Should Schwab Follow<@SM> Citi, Merrill Abroad?

In the face of a significant slowdown in underwriting, analysts are suggesting that U.S. investment houses expand their retail brokerage business overseas.

Players that concentrate on the domestic market, like Charles Schwab Corp., may be left behind if they do not expand, wrote Henry H. McVey, an analyst at Morgan Stanley Dean Witter & Co. in New York. “Clearly the opportunities in the United States are significant,” Mr. McVey wrote. “But we believe that management should and could be moving aggressively overseas.”

In a Dec. 20 industry report, Mr. McVey praised Citigroup Inc.’s “truly global footprint” and Merrill Lynch & Co.’s recent international alliance with HSBC Holdings PLC. But he criticized Charles Schwab as “lagging” in expansion abroad.

Schwab, like many of its peers, has seen a slowdown in the pace of individual equity investing in the United States because of market volatility. The slowdown prompted Schwab management to cut back on its executives’ base pay until March.

Andrew Collins, an analyst at ING Barings, noted that the growth rate of U.S. online investing has slackened, and that “Schwab, which is heavily focused on electronic trading, is largely a domestic player.”

He added, “When you are in e-finance you have to go abroad, and they are not pushing the envelope.”

But not everyone sees Schwab’s strategy as limited.

Gerard M. Cronin, an analyst with McDonald Investments, a Boston subsidiary of Cleveland’s KeyCorp, said that Schwab is well positioned to expand on par with the biggest players in the next five years.

“Schwab is taking a prudent approach” to its overseas expansion, he said. “They are not in the big picture, but they are out there.”

Mr. Cronin said Schwab might have a competitive advantage in countries such as Germany and Japan, where people are interested in technology and where equity as a part of private investment portfolios is still a new idea.

But Mr. Cronin conceded that companies like Morgan Stanley and Merrill Lynch have an edge over Schwab because they can use their international investment banking presence as a springboard to the retail market abroad, while Schwab cannot.
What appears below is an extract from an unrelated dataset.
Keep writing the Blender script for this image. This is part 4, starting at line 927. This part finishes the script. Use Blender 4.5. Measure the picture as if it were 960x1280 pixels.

Schwab, which is based in San Francisco, already has offices in Japan, Britain, and Canada, said Glen Mathison, a company spokesman. However, he said, continental Europe is still a difficult market — particularly Germany, which is “heavily dominated by banks,” he said.

Mr. Mathison said Schwab is not concerned that a lack of broad international exposure will hamper its growth, especially given the size of the U.S. baby boomer generation and its corresponding assets. The average Schwab customer, he said, has a portfolio of approximately $120,000.

Trading at a high multiple of 55.19 times its earnings per share, Schwab lost 87.5 cents, or 2.99%, on last year’s final trading day, closing at $28.375.